Very odd story. I totally agree with many reviewers that the first part was excellent, but it went seriously downhill from there. Could not connect emotionally to Pet after the first part, even loosing her family didn't seem to have any emotional impact to her. And the brief occult events had no real connection or place in the story. It seemed that even at the end of the book Pet had no idea what these occult episodes meant, and didn't care, and neither did I. I was very surprised when I turned the page and realized it was the end, like WTF?? After the incredible beginning, was very disappointed.
This entire review has been hidden because of spoilers.
This book was hard to read at times, but I had to keep going to see what would happen next. Following Pet was very interesting yet hard to do. She seems an easy person to follow and see how her life continues.
Very odd, voodoo magic and bad family dynamics. Odd characters that appear and disappear, time jumps. This won a Phillip K. Dick award but don't read it unless you are prepared for a weird ride. Not worth the time, IMHO.
So, I purchased a copy of F&SF's December, 1987 issue, specifically so that I could re-read Roger Robert Lovin's "The Cobbler." There are some other good stories in this issue, as well, including Michael Shea's "Delivery." (We miss you, Edward L. Ferman.) Also, there was Orson Scott Card's column "Books to Look For," in which he reviews Strange Toys. Card considered this novel to be horror, while most others consider it fantasy or SF. But there are plenty of horrific moments, and the plot is inextricably wound up with a voodoo curse, so it's not a stretch to call it horror. Card offered high praise for Geary's work, while at the same time decrying the ending.
Anyway, I vaguely remembered reading his review back in 1987 (I was a subscriber then), but I didn't read Strange Toys at that time. This time, however, I promptly ordered a secondhand copy from an online bookseller for about $ 7.00. So glad I did! Read Card's review. Then read some of the other reviews on here. Yes, the ending is ambiguous. But it seemed to me entirely fitting with the rest of this strangely compelling story.
Incidentally, I really liked the cover design of my Bantam Spectra Special Edition: Cool artwork by Jean-Francois Podevin, uncluttered design (saving the testimonials for the back and inside the front cover), even a neat 80's-looking font. So nice!
UPDATE: I read this a second time in October 2025, almost exactly a year after my first reading. I'm adding another half star & rounding up. Definitely, this is a book that rewards re-reading. Other reviewers have mentioned that the first part of the three parts is the strongest; it is true that the story loses a little momentum after about the first 150 pages. Still, I found it intriguing to follow Pet through her teenage & adult years. This novel isn't perfect, but I hope a new generation of readers will check this out for its many strong points.

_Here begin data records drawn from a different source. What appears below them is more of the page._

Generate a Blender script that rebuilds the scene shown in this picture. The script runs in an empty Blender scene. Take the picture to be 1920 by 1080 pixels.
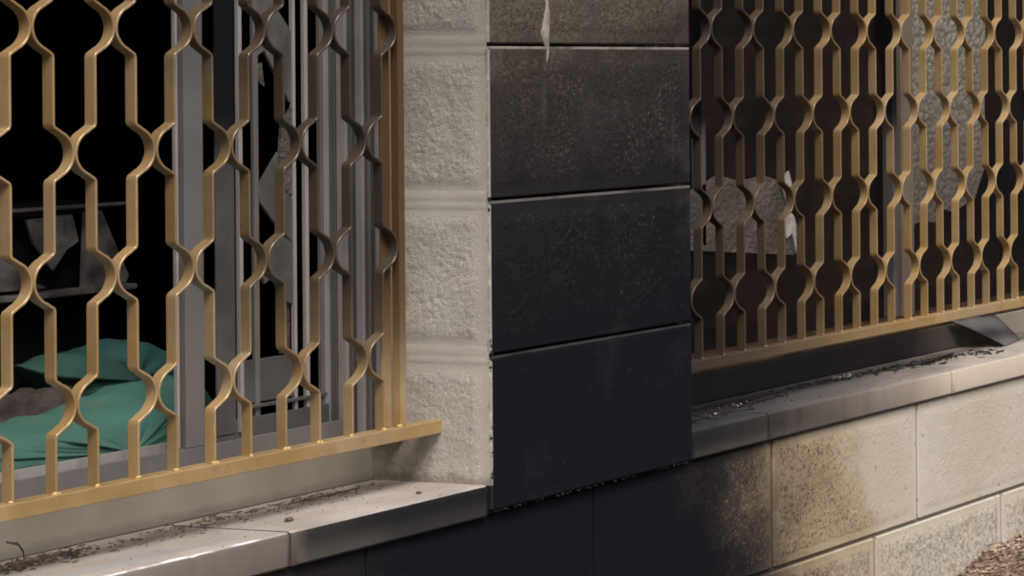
import bpy, bmesh, math, random
from mathutils import Vector, Matrix, noise

random.seed(7)
sc = bpy.context.scene
C = sc.collection
rad = math.radians

# ------------------------------------------------------------------ camera
F_PX, PX, PY, IMW, IMH = 4439.755, 3049.3, 112.67, 1920.0, 1080.0
YAW, PITCH, ROLL = 1.30131479, 0.00112988, -0.00867516
d = Vector((math.sin(YAW) * math.cos(PITCH), math.cos(YAW) * math.cos(PITCH), math.sin(PITCH)))
r0 = Vector((math.cos(YAW), -math.sin(YAW), 0.0))
u0 = r0.cross(d)
rr = r0 * math.cos(ROLL) + u0 * math.sin(ROLL)
uu = -r0 * math.sin(ROLL) + u0 * math.cos(ROLL)
cam_d = bpy.data.cameras.new('camera')
cam = bpy.data.objects.new('camera', cam_d)
C.objects.link(cam)
M = Matrix.Identity(4)
for i in range(3):
    M[i][0], M[i][1], M[i][2] = rr[i], uu[i], -d[i]
M.translation = Vector((-2.54818, -2.22315, -0.03487))
cam.matrix_world = M
cam_d.sensor_width = 36.0
cam_d.sensor_fit = 'HORIZONTAL'
cam_d.lens = F_PX / IMW * 36.0
cam_d.shift_x = -(PX - IMW / 2) / IMW
cam_d.shift_y = -(IMH / 2 - PY) / IMW
cam_d.clip_start = 0.05
cam_d.clip_end = 400
sc.camera = cam

# ------------------------------------------------------------------ world, sun, exposure
SUN_EL, SUN_AZ = 54.0, 236.0            # azimuth measured from +X anticlockwise: front-left of the facade
world = bpy.data.worlds.new('World')
sc.world = world
world.use_nodes = True
wn = world.node_tree
sky = wn.nodes.new('ShaderNodeTexSky')
sky.sky_type = 'NISHITA'
sky.sun_disc = False
sky.sun_elevation = rad(SUN_EL)
sky.sun_rotation = rad(90 - SUN_AZ)
sky.air_density = 1.0
sky.dust_density = 6.0
sky.ozone_density = 1.0
wn.links.new(sky.outputs[0], wn.nodes['Background'].inputs[0])
wn.nodes['Background'].inputs[1].default_value = 0.10
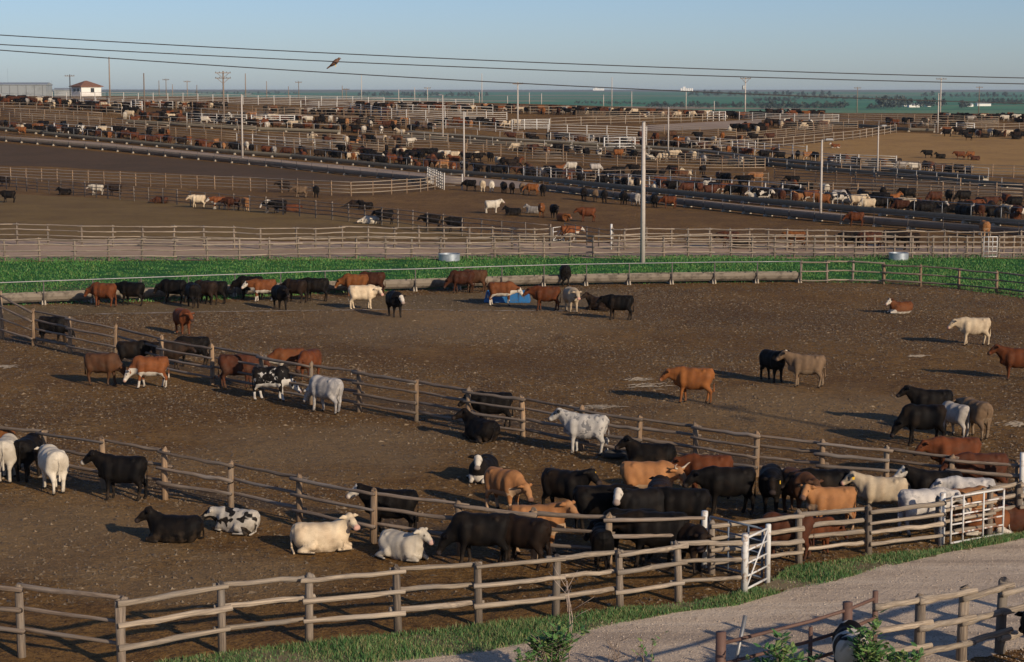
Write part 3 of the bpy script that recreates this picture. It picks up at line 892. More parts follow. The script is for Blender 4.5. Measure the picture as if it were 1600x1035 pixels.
# ------------------------------------------------------------------ rail fences, pipe fences, gates
def rail_protos(mk, n=6, r=.055, seed=1):
    rr = np.random.default_rng(seed); out = []
    for _ in range(n):
        mb = MB(); k = 7
        rad = r * (1 + .06 * rr.normal(size=k)) * np.linspace(1.12, .88, k)
        rad = np.clip(rad, r * .7, r * 1.35)
        y = .010 * rr.normal(size=k); z = .009 * rr.normal(size=k); y[0] = z[0] = y[-1] = z[-1] = 0
        mb.tube([(i / (k - 1), y[i], z[i]) for i in range(k)], list(rad), 8)
        out.append(mb.mesh('rail', M[mk], True))
    return out
def post_protos(mk, n=4, r=.085, seed=2):
    rr = np.random.default_rng(seed); out = []
    for _ in range(n):
        mb = MB()
        mb.tube([(0, 0, -.06), (rr.normal() * .006, rr.normal() * .006, .5), (rr.normal() * .01, rr.normal() * .01, .985), (0, 0, 1.0)],
                [r * 1.05, r * (1 + .05 * rr.normal()), r * .95, r * .80], 10)
        out.append(mb.mesh('post', M[mk], True))
    return out
RAILS = {'pale': rail_protos('rail_pale', 6, .057, 3), 'brown': rail_protos('rail_brown', 6, .052, 4), 'slim': rail_protos('rail_pale', 5, .048, 5), 'slim_brown': rail_protos('rail_brown', 5, .05, 6)}
POSTS = {'grey': post_protos('post_grey', 4, .092, 7), 'brown': post_protos('post_brown', 4, .092, 8), 'slim': post_protos('post_grey', 3, .075, 9)}

def aim(a, b):
    d = b - a
    return d.to_track_quat('X', 'Z').to_euler()

def rail_fence(pix, label, hts, nr, rk, pk, seed, lo=.28, hi=.95, over=.16, group='wooden rail fences of the pens', world=False, jit=.03, endpost=0):
    """posts at the given ground pixels; each span carries its own set of round rails, lapped past the posts"""
    rr = random.Random(seed)
    pts = pix if world else [at(*p) for p in pix]
    t = thing('rail_fence', label, 'fence', pts[0], 0, group)
    o0 = pts[0]
    hh = hts if hasattr(hts, '__len__') else [hts * (1 + rr.uniform(-.035, .035)) for _ in pts]
    for p, h in list(zip(pts, hh))[:len(pts) - endpost]:
        q = p - o0
        link('post', rr.choice(POSTS[pk]), t, q, (rr.uniform(-.025, .025), rr.uniform(-.025, .025), rr.uniform(0, 6)), (1, 1, h))
    for i in range(len(pts) - 1):
        a, b = pts[i], pts[i + 1]
        d = (b - a); L = d.length; dn = d / L; sd = Vector((-dn.y, dn.x, 0))
        side = 1 if i % 2 else -1
        for k in range(nr):
            f = lo + (hi - lo) * k / (nr - 1)
            off = sd * .115 * side
            ov0 = over * rr.uniform(.5, 1.3) if i else .1
            ov1 = over * rr.uniform(.5, 1.3) if i < len(pts) - 2 else .1
            A = a - dn * ov0 + off + Vector((0, 0, f * hh[i] + rr.uniform(-jit, jit)))
            B = b + dn * ov1 + off + Vector((0, 0, f * hh[i + 1] + rr.uniform(-jit, jit)))
            if rr.random() < .5: A, B = B, A
            s = rr.uniform(.85, 1.18)
            link('rail', rr.choice(RAILS[rk]), t, A - o0, aim(A, B), ((B - A).length, s, s))
    return t

def along(pix, step, maxn=400):
    """ground points every step metres along a pixel polyline"""
    pts = [at(*p) for p in pix]
    L = sum((b - a).length for a, b in zip(pts, pts[1:]))
    n = max(2, min(maxn, int(round(L / step)) + 1))
    out = interp_poly(pts, n)
    for p in out: p.z = tz(p.x, p.y)
    return out

unit_post = {}
def uposts(mk, r=.06):
    k = (mk, r)
    if k not in unit_post:
        mb = MB(); mb.tube([(0, 0, -.05), (0, 0, 1)], [r, r * .95], 6)
        unit_post[k] = mb.mesh('post', M[mk], True)
    return unit_post[k]

def line_fence(name, pix, label, h, nr, step, pm, rm, pr=.07, rr_=.04, lo=.25, hi=.95, group='fences of the far pens', cat='fence', seed=0, maxn=100, n=5):
    """a fence far off: real posts, and each row of rails one long rail that follows the ground"""
    pts = along(pix, step, maxn)
    t = thing(name, label, cat, pts[0], 0, group)
    o0 = pts[0]; q = random.Random(seed)
    me = uposts(pm, pr)
    for p in pts:
        link('post', me, t, p - o0, (q.uniform(-.02, .02), q.uniform(-.02, .02), 0), (1, 1, h * q.uniform(.96, 1.05)))
    for k in range(nr):
        f = lo + (hi - lo) * (k / (nr - 1) if nr > 1 else 1)
        mb = MB(); last = None
        V = []
        for i, p in enumerate(pts):
            V.append(p - o0 + Vector((0, -.02, f * h + q.uniform(-.035, .035))))
        mb.tube(V, [rr_ * q.uniform(.85, 1.15) for _ in V], n)
        link('rail', mb.mesh('rail', M[rm], True), t)
    return t

def pipe_gate(name, a, b, label, h, nbars, stiles, brace, mp, mb_, group='pipe gates of the pens', lift=.12, hb=None, extra=None):
    """a welded pipe gate between two world points: frame, bars, uprights, diagonal brace, hung on end posts"""
    t = thing(name, label, 'gate', a, 0, group)
    d = b - a
    hb = hb or h
    P = lambda u, z: d * u + Vector((0, 0, z))
    f = MB()
    r = .029
    f.tube([P(.03, lift), P(.03, h)], r, 8); f.tube([P(.97, lift), P(.97, hb)], r, 8)
    f.tube([P(.03, h), P(.97, hb)], r, 8); f.tube([P(.03, lift), P(.97, lift)], r, 8)
    link('gate_frame', f.mesh('gate_frame', M[mp], True), t)
    for k in range(1, nbars - 1):
        m = MB(); u = k / (nbars - 1)
        m.tube([P(.03, lift + (h - lift) * u), P(.97, lift + (hb - lift) * u)], .024, 8)
        link('bar', m.mesh('bar', M[mb_], True), t)
    for u in stiles:
        m = MB(); m.tube([P(u, lift - .04) + Vector((0, -.03, 0)), P(u, h * (1 - u) + hb * u) + Vector((0, -.03, 0))], .026, 8)
        link('stile', m.mesh('stile', M[mp], True), t)
    if brace:
        m = MB(); m.tube([P(.05, lift + .02) + Vector((0, -.05, 0)), P(.95, hb - .02) + Vector((0, -.05, 0))], .022, 8)
        link('brace', m.mesh('brace', M[mp], True), t)
    return t

def gate_post(p, h, label, m='white_pipe', r=.075):
    mb = MB()
    mb.tube([Vector((0, 0, -.05)), Vector((0, 0, h - .02)), Vector((0, 0, h))], [r, r, r * .8], 12)
    o = link('gate_post', mb.mesh('gate_post', M[m], True), None, p)
    return tag(o, label, 'post', 'steel gate posts')

# nearest fence, left corner to the first white gate, then on to the right past it
FA = [(190, 1050), (347, 1020), (483, 1004), (622, 990), (748, 978), (868, 966), (969, 952), (1060, 940), (1157, 932)]
rail_fence(FA, 'pale grey three-rail wooden fence along the front verge, left of the white gates', [1.56, 1.52, 1.50, 1.50, 1.45, 1.45, 1.37, 1.42, 1.32], 3, 'pale', 'grey', 1, .34, .96, endpost=1)
rail_fence([(190.5, 1050.5), (34, 1027), (-130, 1006), (-290, 988)], 'grey wooden fence leading away from the front left corner post', [1.54, 1.55, 1.5, 1.5], 3, 'brown', 'grey', 2, .38, .98)
FA2 = [(1112, 897), (1248, 880), (1357, 866), (1466, 852)]
rail_fence(FA2, 'front wooden fence with four rails between the two sets of white gates', [1.33, 1.36, 1.26, 1.25], 4, 'pale', 'grey', 3, .22, .92, .05, endpost=1)
rail_fence([(1466, 850), (1545, 840), (1592, 829), (1680, 812), (1790, 795)], 'front wooden fence behind the white gate at the right', [1.25, 1.40, 1.36, 1.4, 1.4], 4, 'pale', 'grey', 4, .25, .95)
# second fence, from the left edge down to the white post
FB = [(-130, 703), (-30, 731), (68, 741), (162, 764), (258, 781), (361, 798), (468, 824), (583, 849), (719, 868), (835, 881), (951, 891), (1094, 889)]
rail_fence(FB, 'brown three-rail fence running from the left edge down to the white gate post', [1.4, 1.42, 1.42, 1.57, 1.53, 1.42, 1.44, 1.44, 1.42, 1.40, 1.42, 1.45], 3, 'brown', 'brown', 5, .34, .93, endpost=1)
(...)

Like many other reviewers here, I enjoyed the first and second sections of this book, and then was grievously disappointed by the final section and especially the ending, which I did not understand at all. I appreciated the first part enough to give the whole thing a 3-star rating, but I can't recommend it.
I want to love her books. And I just don’t. There’s fantastic creativity and character introspection at play, but it just doesn’t come together for me.